>> START

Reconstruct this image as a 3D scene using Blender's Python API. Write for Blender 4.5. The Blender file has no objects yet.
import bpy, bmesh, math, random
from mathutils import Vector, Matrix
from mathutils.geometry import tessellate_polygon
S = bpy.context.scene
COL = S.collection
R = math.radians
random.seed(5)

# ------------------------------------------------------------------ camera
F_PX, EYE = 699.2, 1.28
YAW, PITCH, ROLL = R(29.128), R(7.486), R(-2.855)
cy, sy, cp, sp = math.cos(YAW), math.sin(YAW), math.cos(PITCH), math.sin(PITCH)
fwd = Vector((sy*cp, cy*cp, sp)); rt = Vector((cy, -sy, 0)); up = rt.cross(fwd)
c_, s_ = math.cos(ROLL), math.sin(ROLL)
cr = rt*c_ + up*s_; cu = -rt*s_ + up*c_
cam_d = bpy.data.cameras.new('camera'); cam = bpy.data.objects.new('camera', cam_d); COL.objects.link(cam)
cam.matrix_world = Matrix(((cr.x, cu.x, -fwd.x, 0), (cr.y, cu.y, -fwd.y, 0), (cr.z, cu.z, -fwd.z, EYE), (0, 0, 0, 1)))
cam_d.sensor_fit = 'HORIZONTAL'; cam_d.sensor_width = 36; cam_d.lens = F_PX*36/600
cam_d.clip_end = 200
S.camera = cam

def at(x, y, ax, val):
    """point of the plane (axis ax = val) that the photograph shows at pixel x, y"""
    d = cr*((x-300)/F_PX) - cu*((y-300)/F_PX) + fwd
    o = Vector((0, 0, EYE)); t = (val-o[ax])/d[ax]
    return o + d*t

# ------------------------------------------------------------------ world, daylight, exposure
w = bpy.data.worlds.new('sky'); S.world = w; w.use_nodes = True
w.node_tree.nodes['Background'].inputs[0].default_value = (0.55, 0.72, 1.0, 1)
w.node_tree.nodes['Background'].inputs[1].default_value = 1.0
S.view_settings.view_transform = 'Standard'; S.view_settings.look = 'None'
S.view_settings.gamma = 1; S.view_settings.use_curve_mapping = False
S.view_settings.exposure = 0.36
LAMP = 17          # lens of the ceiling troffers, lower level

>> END

* [Objective]: Determine how many lines include the string "objects". Give no answer but the number.

* [Response]: 2